Government Plates closes with the even minute “Whatever I want (fuck who’s watching.)” The title alone sums up Death Grips and their entire manufactured “punk rock” affect—they will do, in fact, whatever they want.

Put a picture of a dick on their album cover? FUCK WHO’S WATCHING. Leak their album for free and subsequently get into a pissing contest to see how quickly they can get dropped from a major label? FUCK WHO’S WATCHING. Book shows, only to have no intention of playing live—leaving a bunch of hipsters to stand around in a venue while the band’s own music plays on an iPod somewhere, and a child’s drum set is left on stage as a prop? FUCK WHO’S WATCHING.

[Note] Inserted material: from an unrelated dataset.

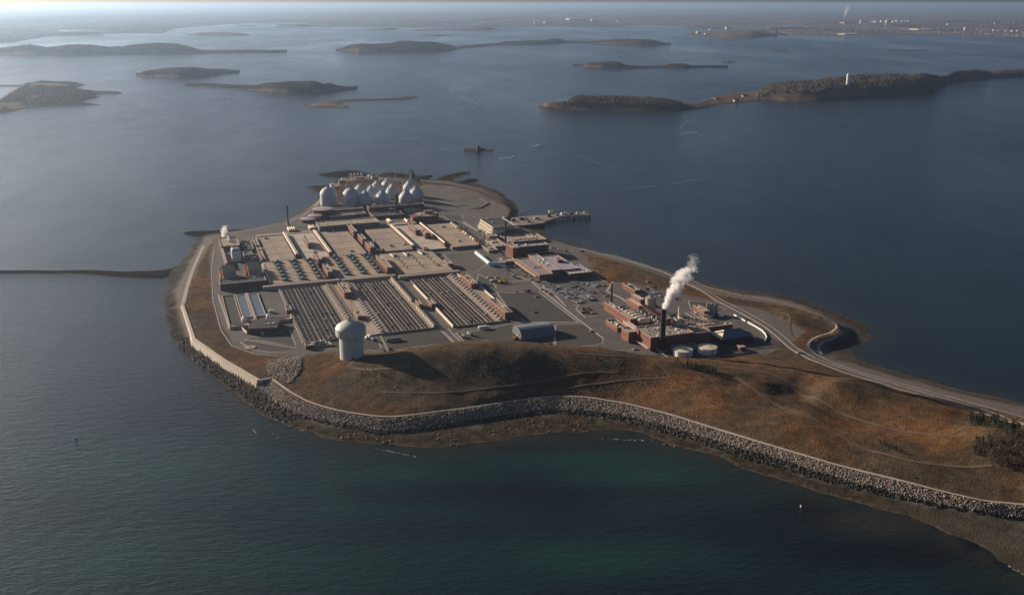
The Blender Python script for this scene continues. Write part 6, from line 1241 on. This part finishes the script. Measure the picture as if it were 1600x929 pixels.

And Ride drives it home with this simple lyric—“When I spit on your face, you’ll take what you can get.” There’s no question that Death Grips are just putting on an act—this is “performance art” for the sake of “art.” Government Plates could be an album of Zach Hill farting on a snare drum, while MC Ride reads names out of a phone book. As long as the duo remains confrontational, it seems that listeners will continue to take what they can get.


  1. I have only two comments:

    1. I am now making it my goal to form a band wherein one member farts on a snare drum while the other member reads names out of a telephone book. I shall call it, "Trapper Sneaker (Conquers the Dickeyville Grotto)."

    2. This Death Grips thing sounds terrible.